_Stated exercise_
Verbatim output of all the material below is required.

==========

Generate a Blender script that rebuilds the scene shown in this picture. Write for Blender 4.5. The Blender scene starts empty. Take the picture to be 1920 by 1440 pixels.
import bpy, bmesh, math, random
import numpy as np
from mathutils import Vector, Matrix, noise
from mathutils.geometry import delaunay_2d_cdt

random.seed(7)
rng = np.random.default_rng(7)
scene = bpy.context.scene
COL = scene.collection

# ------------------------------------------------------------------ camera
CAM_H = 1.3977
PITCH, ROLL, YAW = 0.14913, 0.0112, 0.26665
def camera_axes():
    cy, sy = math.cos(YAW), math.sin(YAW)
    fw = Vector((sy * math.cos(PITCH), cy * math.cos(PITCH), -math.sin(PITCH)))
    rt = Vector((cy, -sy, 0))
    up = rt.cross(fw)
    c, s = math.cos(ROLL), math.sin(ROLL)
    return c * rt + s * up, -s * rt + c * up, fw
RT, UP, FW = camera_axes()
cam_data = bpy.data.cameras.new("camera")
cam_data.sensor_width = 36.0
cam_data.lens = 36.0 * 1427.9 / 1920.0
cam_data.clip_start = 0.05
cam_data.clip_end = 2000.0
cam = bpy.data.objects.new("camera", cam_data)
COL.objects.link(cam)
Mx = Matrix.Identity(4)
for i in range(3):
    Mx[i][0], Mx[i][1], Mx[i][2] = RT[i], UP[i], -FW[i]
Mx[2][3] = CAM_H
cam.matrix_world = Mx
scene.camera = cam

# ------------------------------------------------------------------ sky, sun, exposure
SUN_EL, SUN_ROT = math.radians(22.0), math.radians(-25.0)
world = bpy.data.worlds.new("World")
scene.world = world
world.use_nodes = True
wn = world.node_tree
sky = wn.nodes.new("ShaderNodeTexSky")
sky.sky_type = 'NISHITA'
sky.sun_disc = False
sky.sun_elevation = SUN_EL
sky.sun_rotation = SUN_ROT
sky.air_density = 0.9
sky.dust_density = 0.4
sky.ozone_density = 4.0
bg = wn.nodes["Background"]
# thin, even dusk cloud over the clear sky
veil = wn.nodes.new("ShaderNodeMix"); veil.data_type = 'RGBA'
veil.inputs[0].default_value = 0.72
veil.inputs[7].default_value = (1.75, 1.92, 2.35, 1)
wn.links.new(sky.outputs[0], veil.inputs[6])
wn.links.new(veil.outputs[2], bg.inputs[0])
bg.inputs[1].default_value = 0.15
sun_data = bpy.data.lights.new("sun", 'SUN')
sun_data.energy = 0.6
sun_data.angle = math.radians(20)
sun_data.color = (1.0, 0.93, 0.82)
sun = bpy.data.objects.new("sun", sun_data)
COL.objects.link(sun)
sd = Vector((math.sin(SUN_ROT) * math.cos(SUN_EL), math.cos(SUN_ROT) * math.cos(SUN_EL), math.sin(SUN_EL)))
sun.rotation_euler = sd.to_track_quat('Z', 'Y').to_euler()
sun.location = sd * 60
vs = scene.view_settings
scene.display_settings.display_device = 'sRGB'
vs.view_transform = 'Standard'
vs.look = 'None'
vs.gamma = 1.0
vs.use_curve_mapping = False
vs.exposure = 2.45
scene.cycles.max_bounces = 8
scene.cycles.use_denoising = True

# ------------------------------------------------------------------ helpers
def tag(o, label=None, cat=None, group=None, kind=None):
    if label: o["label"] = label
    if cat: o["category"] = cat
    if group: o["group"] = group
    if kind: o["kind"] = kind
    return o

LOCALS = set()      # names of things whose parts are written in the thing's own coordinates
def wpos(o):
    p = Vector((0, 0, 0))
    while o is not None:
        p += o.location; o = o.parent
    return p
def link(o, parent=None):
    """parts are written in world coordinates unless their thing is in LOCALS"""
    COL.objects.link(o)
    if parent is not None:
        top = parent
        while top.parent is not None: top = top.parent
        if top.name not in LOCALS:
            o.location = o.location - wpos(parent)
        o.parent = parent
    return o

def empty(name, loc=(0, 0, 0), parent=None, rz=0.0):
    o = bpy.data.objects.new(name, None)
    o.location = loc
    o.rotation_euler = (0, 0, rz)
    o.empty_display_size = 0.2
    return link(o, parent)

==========

_Correct result_
Generate a Blender script that rebuilds the scene shown in this picture. Write for Blender 4.5. The Blender scene starts empty. Take the picture to be 1920 by 1440 pixels.
import bpy, bmesh, math, random
import numpy as np
from mathutils import Vector, Matrix, noise
from mathutils.geometry import delaunay_2d_cdt

random.seed(7)
rng = np.random.default_rng(7)
scene = bpy.context.scene
COL = scene.collection

# ------------------------------------------------------------------ camera
CAM_H = 1.3977
PITCH, ROLL, YAW = 0.14913, 0.0112, 0.26665
def camera_axes():
    cy, sy = math.cos(YAW), math.sin(YAW)
    fw = Vector((sy * math.cos(PITCH), cy * math.cos(PITCH), -math.sin(PITCH)))
    rt = Vector((cy, -sy, 0))
    up = rt.cross(fw)
    c, s = math.cos(ROLL), math.sin(ROLL)
    return c * rt + s * up, -s * rt + c * up, fw
RT, UP, FW = camera_axes()
cam_data = bpy.data.cameras.new("camera")
cam_data.sensor_width = 36.0
cam_data.lens = 36.0 * 1427.9 / 1920.0
cam_data.clip_start = 0.05
cam_data.clip_end = 2000.0
cam = bpy.data.objects.new("camera", cam_data)
COL.objects.link(cam)
Mx = Matrix.Identity(4)
for i in range(3):
    Mx[i][0], Mx[i][1], Mx[i][2] = RT[i], UP[i], -FW[i]
Mx[2][3] = CAM_H
cam.matrix_world = Mx
scene.camera = cam

# ------------------------------------------------------------------ sky, sun, exposure
SUN_EL, SUN_ROT = math.radians(22.0), math.radians(-25.0)
world = bpy.data.worlds.new("World")
scene.world = world
world.use_nodes = True
wn = world.node_tree
sky = wn.nodes.new("ShaderNodeTexSky")
sky.sky_type = 'NISHITA'
sky.sun_disc = False
sky.sun_elevation = SUN_EL
sky.sun_rotation = SUN_ROT
sky.air_density = 0.9
sky.dust_density = 0.4
sky.ozone_density = 4.0
bg = wn.nodes["Background"]
# thin, even dusk cloud over the clear sky
veil = wn.nodes.new("ShaderNodeMix"); veil.data_type = 'RGBA'
veil.inputs[0].default_value = 0.72
veil.inputs[7].default_value = (1.75, 1.92, 2.35, 1)
wn.links.new(sky.outputs[0], veil.inputs[6])
wn.links.new(veil.outputs[2], bg.inputs[0])
bg.inputs[1].default_value = 0.15
sun_data = bpy.data.lights.new("sun", 'SUN')
sun_data.energy = 0.6
sun_data.angle = math.radians(20)
sun_data.color = (1.0, 0.93, 0.82)
sun = bpy.data.objects.new("sun", sun_data)
COL.objects.link(sun)
sd = Vector((math.sin(SUN_ROT) * math.cos(SUN_EL), math.cos(SUN_ROT) * math.cos(SUN_EL), math.sin(SUN_EL)))
sun.rotation_euler = sd.to_track_quat('Z', 'Y').to_euler()
sun.location = sd * 60
vs = scene.view_settings
scene.display_settings.display_device = 'sRGB'
vs.view_transform = 'Standard'
vs.look = 'None'
vs.gamma = 1.0
vs.use_curve_mapping = False
vs.exposure = 2.45
scene.cycles.max_bounces = 8
scene.cycles.use_denoising = True

# ------------------------------------------------------------------ helpers
def tag(o, label=None, cat=None, group=None, kind=None):
    if label: o["label"] = label
    if cat: o["category"] = cat
    if group: o["group"] = group
    if kind: o["kind"] = kind
    return o

LOCALS = set()      # names of things whose parts are written in the thing's own coordinates
def wpos(o):
    p = Vector((0, 0, 0))
    while o is not None:
        p += o.location; o = o.parent
    return p
def link(o, parent=None):
    """parts are written in world coordinates unless their thing is in LOCALS"""
    COL.objects.link(o)
    if parent is not None:
        top = parent
        while top.parent is not None: top = top.parent
        if top.name not in LOCALS:
            o.location = o.location - wpos(parent)
        o.parent = parent
    return o

def empty(name, loc=(0, 0, 0), parent=None, rz=0.0):
    o = bpy.data.objects.new(name, None)
    o.location = loc
    o.rotation_euler = (0, 0, rz)
    o.empty_display_size = 0.2
    return link(o, parent)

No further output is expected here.